According to Roger Dixon, chairman of SRK Consulting, this could put pressure on safety performance if there is not a high level of discipline, as workers will be looking to regain bonuses after months without an income. He said that the industry had still not managed to de-link the incentives for higher production levels from the daily demands of health and safety in the workplace.
He said that underground drilling and blasting activities are still usually undertaken manually in deep-level gold and platinum mines, despite extensive research and development efforts up to the 1990s. After that, the re-engineering of the mining houses into smaller, leaner corporate entities put a stop to most of the collaboratively funded research into mining technology in SA.
"The improvement in safety performance since the law was changed in 1996 does indicate progress, but we are unlikely to see these improvements continue at their current rate if we cannot effectively mechanise operations in areas of the mine where most rockbursts and falls of ground occur," said Dixon.
Codes of practice
He also pointed to the need for more effective implementation of the codes of practice that mines were meant to apply in their various areas of operation.

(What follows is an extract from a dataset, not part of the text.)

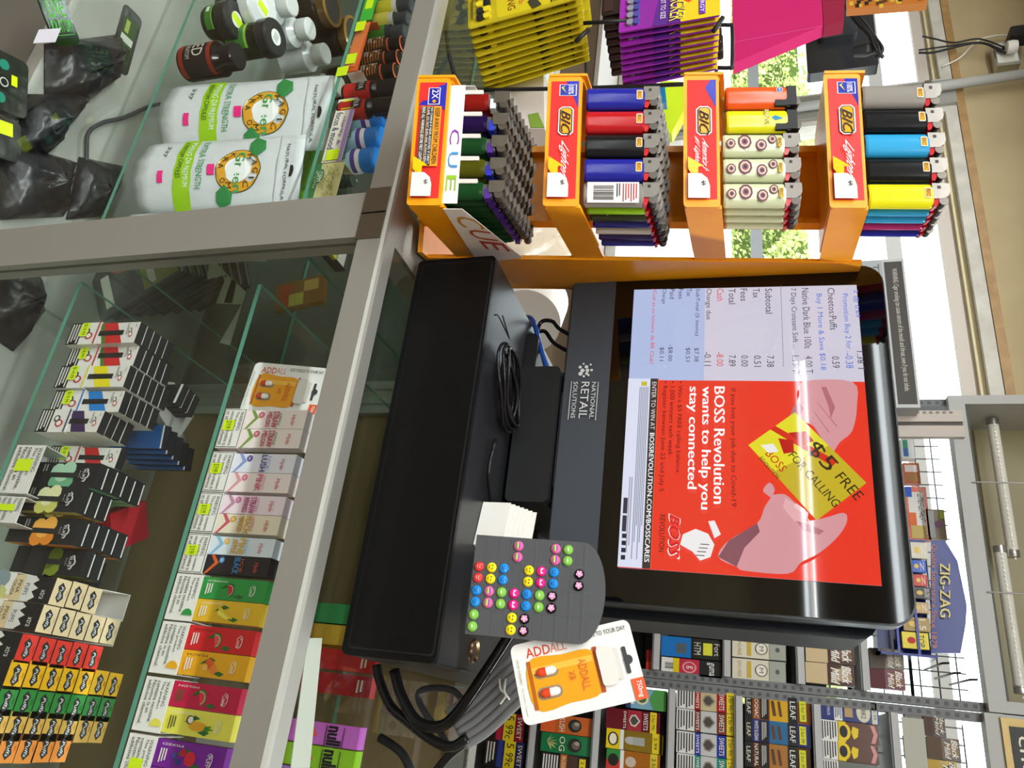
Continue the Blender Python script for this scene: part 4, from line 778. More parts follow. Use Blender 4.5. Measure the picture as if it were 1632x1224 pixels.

While the Mine Health and Safety Act put various important principles in place - like the right to refuse to perform dangerous work - it was the codes that often became the mechanism for implementing better safety practice.
"This is fine up to a point, but there is still the need for the Department of Mineral Resources to audit these codes of practice at each mine site, and to ensure they are being applied," he said. "The department does not always have the capacity to tackle technical issues with mining company experts; the pay-scales offered by government, for instance, are simply not sufficient to attract the expertise required."
The Section 54 powers granted to departmental officials - referring to the ability to close an operation after an accident - are also sometimes used counter-productively. By reducing the working days in month, these stoppages disadvantage those workers on bonus incentives and can even heighten the risk of workers taking safety short-cuts to make up for lost time.
He said the mines needed a longer term sector strategy to improve health and safety performance that would address productivity, mechanisation and profitability in a way that would not place any of these factors in conflict with each other.